Aaron Schock: Downton Abbey office makeover triggers Congressman's resignation

The Republican member of the House of Representatives from Illinois will be stepping down from his role at the end of the month

Click to follow
The Independent US

A US politician accused of using taxpayer money to furnish his office in the style of Downton Abbey has announced that is he resigning.

Aaron Schock, a Republican member of the House of Representatives from Illinois, said he would be stepping down at the end of the month. The 33-year-old announcement came as questions swirled about the lavish decorations at the office on Capitol Hill as well as his spending on travel.

“The constant questions over the last six weeks have proven a great distraction that has made it too difficult for me to serve the people of the 18th District with the high standards that they deserve and which I have set for myself,” Mr Schock said in a statement on Tuesday, according to Politico.



He added: “I have always sought to do what’s best for my constituents and I thank them for the opportunity to serve.”

Mr Schock, who gained a following for posting eye-catching images of himself surfing and on vacation, had been facing a series of questions since a newspaper reported on the decision by the Congressman to decorate his office in the style of the British period drama.

This included bright red walls, a gold trim and black candles. The office  also boated a crystal chandelier and a decorative arrangements of pheasant feathers.

“It’s actually based off of the red room in Downton Abbey,” a woman sitting in the office told the Washington Post.

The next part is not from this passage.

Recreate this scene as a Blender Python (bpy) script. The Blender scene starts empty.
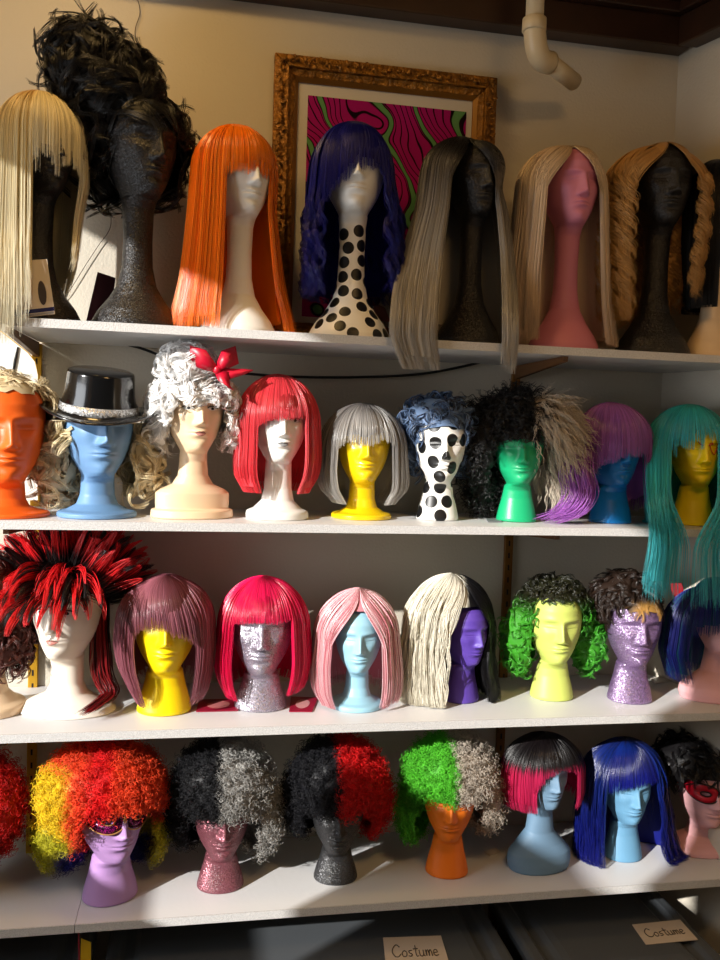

House Speaker John Boehner issued his own statement, which said: "With this decision, Rep Schock has put the best interests of his constituents and the House first. I appreciate Aaron's years of service, and I wish him well in the future."

Mr Schock had developed something of a flashy reputation for himself.

“Well, I've never been an old crusty white guy. I’m different. I came to Congress at 27," he told one reporter, explaining what inspired his decision to decorate his office in the way he did. "When I go take a personal vacation I don’t sit on the beach, I go do active things

But there had been many reports that he failed to disclose some expenditures and had to repay others.